Trump again vows to bring back US jobs
WASHINGTON (Reuters)—US President Donald Trump told chief executives of major US companies on Thursday he plans to bring millions of jobs back to the United States, but offered no specific plan on how to reverse a decades-long decline in factory jobs.
In his first month in office, Trump has pressured a number of US companies to hire in the United States, but he has yet to publicly propose legislation tackling the big economic issues he campaigned on in 2016, including a job-boosting tax or infrastructure program. He will address a joint session of Congress on Feb. 28.
In a meeting with some two dozen CEOs at the White House, Trump said the US had lost about one-third of manufacturing jobs since it joined the North American Free Trade Agreement in 1994 and asserted about 70,000 factories have closed since China joined the World Trade Organization 16 years ago.

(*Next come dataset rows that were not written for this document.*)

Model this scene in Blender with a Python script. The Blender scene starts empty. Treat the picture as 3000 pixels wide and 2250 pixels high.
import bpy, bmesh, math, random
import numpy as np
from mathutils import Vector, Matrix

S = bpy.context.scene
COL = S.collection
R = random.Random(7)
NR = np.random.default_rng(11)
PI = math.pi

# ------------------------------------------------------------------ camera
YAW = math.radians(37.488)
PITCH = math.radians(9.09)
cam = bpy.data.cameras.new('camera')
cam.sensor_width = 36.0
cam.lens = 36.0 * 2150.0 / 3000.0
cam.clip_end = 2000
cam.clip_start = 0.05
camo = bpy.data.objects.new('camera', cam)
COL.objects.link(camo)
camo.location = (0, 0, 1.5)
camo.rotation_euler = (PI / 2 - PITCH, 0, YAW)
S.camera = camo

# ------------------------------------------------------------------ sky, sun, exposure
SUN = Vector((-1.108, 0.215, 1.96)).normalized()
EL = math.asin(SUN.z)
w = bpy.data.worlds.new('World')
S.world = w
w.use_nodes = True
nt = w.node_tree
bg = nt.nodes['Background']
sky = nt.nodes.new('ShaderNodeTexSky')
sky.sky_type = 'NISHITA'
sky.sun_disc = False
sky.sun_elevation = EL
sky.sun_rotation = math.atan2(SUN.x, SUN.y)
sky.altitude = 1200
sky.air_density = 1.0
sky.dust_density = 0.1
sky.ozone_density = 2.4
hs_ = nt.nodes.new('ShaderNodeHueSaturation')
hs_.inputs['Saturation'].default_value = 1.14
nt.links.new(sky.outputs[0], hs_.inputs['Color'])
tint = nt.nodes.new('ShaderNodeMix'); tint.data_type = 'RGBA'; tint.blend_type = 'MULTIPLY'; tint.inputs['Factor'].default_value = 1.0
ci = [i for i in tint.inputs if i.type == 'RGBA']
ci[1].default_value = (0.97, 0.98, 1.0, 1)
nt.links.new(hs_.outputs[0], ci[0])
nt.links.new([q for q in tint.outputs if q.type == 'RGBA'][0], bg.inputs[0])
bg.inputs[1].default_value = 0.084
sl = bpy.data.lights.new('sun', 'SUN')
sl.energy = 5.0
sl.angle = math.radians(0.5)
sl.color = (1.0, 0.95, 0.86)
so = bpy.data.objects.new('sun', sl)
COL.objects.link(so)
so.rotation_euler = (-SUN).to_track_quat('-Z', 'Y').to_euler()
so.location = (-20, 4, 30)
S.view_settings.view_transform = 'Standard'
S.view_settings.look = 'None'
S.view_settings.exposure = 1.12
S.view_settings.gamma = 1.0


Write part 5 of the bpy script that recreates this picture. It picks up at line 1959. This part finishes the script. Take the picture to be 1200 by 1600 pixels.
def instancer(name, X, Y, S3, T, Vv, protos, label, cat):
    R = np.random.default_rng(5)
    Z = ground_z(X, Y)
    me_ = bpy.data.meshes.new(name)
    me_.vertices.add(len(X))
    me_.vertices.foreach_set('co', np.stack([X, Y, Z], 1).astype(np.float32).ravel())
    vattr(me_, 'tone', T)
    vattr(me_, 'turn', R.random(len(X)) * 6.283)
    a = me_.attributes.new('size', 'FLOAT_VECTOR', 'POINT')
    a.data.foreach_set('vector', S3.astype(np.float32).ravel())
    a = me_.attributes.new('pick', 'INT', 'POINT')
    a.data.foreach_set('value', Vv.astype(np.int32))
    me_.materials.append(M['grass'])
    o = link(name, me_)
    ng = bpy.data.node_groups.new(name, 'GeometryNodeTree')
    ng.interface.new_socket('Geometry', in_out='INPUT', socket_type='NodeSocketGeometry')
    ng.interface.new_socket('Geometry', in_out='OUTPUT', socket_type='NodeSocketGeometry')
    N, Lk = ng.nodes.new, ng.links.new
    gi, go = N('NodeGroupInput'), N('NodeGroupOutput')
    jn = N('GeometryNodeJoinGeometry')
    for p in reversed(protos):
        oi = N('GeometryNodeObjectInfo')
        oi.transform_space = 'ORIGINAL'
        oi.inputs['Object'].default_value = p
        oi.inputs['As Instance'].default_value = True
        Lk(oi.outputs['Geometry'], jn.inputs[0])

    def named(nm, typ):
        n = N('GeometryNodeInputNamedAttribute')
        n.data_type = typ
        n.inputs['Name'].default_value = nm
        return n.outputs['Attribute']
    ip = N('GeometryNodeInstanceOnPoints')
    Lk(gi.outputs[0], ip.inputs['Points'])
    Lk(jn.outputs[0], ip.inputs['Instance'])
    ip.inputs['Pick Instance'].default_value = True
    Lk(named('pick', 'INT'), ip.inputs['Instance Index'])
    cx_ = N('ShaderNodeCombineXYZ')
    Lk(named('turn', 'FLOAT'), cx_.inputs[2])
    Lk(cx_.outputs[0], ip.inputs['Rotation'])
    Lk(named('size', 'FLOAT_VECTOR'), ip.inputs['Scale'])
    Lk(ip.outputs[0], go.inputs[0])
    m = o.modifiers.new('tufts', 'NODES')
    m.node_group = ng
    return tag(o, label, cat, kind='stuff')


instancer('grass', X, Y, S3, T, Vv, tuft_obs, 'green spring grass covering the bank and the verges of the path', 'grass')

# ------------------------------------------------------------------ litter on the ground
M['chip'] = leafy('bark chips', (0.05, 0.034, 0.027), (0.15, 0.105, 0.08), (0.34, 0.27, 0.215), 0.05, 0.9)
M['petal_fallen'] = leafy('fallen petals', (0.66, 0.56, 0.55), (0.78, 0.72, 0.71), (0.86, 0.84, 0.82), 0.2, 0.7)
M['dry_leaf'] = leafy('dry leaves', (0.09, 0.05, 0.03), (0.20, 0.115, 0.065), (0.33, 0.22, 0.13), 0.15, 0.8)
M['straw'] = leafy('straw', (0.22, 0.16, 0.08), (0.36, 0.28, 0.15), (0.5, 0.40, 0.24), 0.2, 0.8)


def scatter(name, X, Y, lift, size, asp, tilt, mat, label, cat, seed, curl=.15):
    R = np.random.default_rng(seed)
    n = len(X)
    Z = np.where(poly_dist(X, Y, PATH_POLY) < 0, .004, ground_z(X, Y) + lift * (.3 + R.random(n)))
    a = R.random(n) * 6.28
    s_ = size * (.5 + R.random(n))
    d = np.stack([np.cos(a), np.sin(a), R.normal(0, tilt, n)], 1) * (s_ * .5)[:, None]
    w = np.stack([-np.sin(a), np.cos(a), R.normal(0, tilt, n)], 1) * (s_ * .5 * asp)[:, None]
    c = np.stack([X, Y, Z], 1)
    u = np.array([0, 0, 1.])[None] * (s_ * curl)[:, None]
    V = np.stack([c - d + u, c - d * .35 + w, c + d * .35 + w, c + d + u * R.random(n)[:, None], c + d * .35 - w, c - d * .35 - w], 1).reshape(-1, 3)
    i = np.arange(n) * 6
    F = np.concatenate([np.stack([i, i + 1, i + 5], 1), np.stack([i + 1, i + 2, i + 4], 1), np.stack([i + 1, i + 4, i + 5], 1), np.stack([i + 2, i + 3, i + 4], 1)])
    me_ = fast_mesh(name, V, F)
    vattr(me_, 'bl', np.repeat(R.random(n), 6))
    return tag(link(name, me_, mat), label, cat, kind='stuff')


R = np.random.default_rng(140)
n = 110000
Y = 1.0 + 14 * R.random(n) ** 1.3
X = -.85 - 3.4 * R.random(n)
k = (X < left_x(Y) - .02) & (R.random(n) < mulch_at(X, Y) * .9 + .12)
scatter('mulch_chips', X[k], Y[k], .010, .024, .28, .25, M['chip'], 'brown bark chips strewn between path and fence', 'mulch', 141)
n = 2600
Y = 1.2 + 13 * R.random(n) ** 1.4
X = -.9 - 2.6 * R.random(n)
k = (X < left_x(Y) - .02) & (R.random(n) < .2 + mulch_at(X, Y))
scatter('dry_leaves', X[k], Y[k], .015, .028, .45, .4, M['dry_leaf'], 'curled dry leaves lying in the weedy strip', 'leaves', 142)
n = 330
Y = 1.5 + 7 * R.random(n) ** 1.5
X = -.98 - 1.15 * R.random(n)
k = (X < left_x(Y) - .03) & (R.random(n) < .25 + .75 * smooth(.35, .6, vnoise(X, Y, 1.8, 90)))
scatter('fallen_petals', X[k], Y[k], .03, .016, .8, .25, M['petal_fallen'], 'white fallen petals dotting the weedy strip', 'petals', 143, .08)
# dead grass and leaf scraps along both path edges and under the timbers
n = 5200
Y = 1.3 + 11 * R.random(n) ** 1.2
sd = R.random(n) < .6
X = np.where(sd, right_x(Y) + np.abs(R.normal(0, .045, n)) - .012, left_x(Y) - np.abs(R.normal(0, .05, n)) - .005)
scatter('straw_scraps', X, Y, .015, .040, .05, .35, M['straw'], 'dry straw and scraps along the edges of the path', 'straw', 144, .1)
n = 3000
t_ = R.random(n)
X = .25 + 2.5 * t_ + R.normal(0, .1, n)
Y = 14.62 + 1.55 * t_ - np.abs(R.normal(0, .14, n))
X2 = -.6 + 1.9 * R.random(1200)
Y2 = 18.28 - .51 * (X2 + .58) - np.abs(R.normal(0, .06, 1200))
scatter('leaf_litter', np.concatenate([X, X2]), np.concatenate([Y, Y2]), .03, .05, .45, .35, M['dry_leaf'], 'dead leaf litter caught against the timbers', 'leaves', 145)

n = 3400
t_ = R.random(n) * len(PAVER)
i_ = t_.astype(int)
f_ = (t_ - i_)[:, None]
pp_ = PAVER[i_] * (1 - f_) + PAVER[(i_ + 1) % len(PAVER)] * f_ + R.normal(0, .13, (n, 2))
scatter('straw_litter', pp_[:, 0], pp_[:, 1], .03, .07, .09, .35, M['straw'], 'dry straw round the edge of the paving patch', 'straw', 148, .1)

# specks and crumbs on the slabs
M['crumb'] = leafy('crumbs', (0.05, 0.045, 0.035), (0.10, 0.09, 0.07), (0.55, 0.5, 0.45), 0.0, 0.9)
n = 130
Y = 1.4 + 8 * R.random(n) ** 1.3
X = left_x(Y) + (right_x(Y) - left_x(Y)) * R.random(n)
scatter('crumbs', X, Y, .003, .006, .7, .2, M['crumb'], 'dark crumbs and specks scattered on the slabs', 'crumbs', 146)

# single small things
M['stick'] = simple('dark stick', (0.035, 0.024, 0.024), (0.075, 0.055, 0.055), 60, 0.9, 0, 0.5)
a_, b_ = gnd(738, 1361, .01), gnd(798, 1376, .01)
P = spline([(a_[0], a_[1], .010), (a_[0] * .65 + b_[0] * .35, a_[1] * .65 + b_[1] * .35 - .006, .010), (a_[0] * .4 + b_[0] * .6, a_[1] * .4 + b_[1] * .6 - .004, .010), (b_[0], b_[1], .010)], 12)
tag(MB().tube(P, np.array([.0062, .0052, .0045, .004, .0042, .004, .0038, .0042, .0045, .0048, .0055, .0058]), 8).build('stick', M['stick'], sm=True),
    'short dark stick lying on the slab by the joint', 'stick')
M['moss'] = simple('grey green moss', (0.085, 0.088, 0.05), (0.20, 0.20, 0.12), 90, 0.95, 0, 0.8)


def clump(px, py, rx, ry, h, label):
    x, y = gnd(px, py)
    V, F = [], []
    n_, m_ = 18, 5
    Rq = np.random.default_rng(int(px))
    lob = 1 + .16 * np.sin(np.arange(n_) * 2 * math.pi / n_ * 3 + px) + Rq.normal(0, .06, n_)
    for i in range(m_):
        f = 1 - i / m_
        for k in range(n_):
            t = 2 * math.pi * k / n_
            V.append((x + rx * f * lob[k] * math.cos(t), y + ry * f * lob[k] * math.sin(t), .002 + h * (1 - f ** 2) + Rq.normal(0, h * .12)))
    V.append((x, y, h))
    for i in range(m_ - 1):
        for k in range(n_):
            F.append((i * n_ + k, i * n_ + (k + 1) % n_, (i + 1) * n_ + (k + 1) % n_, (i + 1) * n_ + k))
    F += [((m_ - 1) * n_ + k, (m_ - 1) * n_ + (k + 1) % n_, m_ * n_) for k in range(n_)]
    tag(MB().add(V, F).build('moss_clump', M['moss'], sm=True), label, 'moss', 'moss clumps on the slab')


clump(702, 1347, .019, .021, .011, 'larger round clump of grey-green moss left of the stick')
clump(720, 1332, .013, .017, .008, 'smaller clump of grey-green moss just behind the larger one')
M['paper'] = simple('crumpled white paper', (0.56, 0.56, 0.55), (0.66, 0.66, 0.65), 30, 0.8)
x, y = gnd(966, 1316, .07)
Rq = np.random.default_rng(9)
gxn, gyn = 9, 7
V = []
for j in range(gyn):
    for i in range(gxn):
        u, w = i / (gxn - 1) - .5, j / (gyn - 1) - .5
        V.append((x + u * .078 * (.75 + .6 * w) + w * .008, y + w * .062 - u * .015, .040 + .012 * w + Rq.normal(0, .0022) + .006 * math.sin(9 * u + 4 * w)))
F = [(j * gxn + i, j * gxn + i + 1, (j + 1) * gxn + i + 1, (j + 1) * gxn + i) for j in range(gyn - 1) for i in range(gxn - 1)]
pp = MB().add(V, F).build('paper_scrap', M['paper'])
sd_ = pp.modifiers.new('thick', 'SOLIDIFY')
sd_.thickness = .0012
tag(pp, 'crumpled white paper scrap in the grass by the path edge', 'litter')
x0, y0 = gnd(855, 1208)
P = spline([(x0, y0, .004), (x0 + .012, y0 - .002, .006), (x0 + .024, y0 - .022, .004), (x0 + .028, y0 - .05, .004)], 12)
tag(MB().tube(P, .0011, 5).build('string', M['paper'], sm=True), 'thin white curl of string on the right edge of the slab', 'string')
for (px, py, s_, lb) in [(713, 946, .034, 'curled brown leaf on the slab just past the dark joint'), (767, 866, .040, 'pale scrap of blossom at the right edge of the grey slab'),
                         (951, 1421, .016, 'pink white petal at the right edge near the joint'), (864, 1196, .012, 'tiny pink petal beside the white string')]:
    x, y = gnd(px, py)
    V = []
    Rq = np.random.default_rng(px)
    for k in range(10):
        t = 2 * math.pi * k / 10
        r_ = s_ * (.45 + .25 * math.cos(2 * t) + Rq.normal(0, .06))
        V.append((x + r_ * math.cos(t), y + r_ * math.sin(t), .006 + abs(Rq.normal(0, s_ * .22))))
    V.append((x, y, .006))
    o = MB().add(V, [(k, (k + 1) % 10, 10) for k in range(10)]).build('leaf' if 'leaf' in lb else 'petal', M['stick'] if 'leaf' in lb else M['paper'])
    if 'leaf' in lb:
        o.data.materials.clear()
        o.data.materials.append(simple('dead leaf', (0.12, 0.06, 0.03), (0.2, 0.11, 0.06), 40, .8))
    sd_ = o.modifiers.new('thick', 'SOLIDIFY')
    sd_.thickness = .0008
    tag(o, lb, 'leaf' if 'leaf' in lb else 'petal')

But the Bureau of Labor Statistics said the number of private sector manufacturing facilities in the United States has fallen less than that, from nearly 400,000 in 2001 to 344,000 last year.
Lower wages, automation, foreign competition and other factors account for the steep decline in manufacturing jobs, experts said.
Trump has promised to roll out proposals that he said could have favorable ramifications for companies, including a plan to overhaul the tax code and an infrastructure package that was part of his presidential campaign promises to create millions of jobs. He has declined to specify what he had in mind.